The government will slash 80-90% of tariffs in the event of No Deal, report Sky News. As contingency planning has stepped up over recent weeks, the farming lobby has pushed for protection from low cost imports. The remaining 10-20% has been reserved to meet those concerns. Note, under No Deal, the government has pledged to continue agricultural subsidies, but the sector is still concerned by more competitive produce flooding in from Africa and North America without tariff barriers.

A unilateral abolition of import duties is a wise move. In one fell swoop, it removes the fears stoked by the Remain side about manufacturing components brought in from the EU suddenly carrying duties leading to spiralling costs, pinching thin margins.

More significantly, “normalized” tariffs on imports from outside the EU, which account for the majority, will lead to plunging retail and commercial prices, adding stimulus to the economy just at the point when we’re told everything is going to tank.

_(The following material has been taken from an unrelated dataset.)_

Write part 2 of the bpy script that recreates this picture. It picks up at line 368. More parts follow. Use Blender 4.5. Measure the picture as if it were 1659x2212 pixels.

Bear in mind that leaving the EU on WTO terms will not take Britain into recession, says the National Institute of Economic and Social Research, at a time when Italy is already in a depression, soon to be joined by the Continent’s other heavy hitters – France is the exception, having implemented Trump-style stimulus, although that’s not the way the media spin it.

In less reassuring news, business secretary Greg Clark took to the airwaves this morning to outline how the government plans to remain (key word there for you) in line with EU employment regulations, a key condition of Labour MPs considering a vote for Theresa May’s virtually unchanged deal next week.

Speaking on the Today programme, Clark outlined a ludicrous system whereby Parliament would be given an initial vote on whether to stay aligned with EU rules. As those regulations are amended in Brussels and replaced altogether over the coming years, MPs will be given additional votes on whether to re-adopt them. Apart from betraying the referendum (yet again), the whole concept is extremely messy, giving employers and investors an unpredictable picture of what kind of regulatory framework they are dealing with.

Clark’s proposal underlines perfectly why the government need to push ahead with a Canada-style agreement, balancing out a higher level of access to the EU market with maximum sovereignty, British rules for British workers, devised by British policymakers.

Unsurprisingly, John Mann, the MP who has negotiated regulatory concessions from the government in return for Labour backbenchers’ support of the deal, has described the move as a “huge step forward” to the Times.

Mr Mann stands alone on the left. The government has promised an “enhanced role” for trade unions. Nevertheless, union reaction has been hostile. TUC boss Frances O’Grady, who helped Mann in brokering the arrangement, described it as “blatant window dressing”.

“history will not be kind” to Labour MPs who voted for the Brexit deal based on the “nods and winks from a lame duck prime minister”, said Tim Roache, general secretary of the GMB in a reference to Jeremy Corbyn’s strategy of not formally backing May’s deal, while willing her to succeed by getting backbenchers to score a left-wing concession in collusion with the government.

But the most depressing revelation from the past 24 hours is a leaked briefing containing a disastrous warning by Julian Smith.

In the chief whip’s opinion: “If the vote does not go through next week, that means delay and a customs union.” The logic is simple, Mrs May has handed de facto control over withdrawal from the EU to Parliament. Indicative votes are inevitable. The easiest majority is for Britain to remain in the Customs Union (don’t rule out not leaving at all though). Note also that the House of Lords has added a CU crossbench amendment to the Trade Bill.

As No Deal becomes an ever more mouthwatering prospect, its likelihood diminishes by the day. Tragic.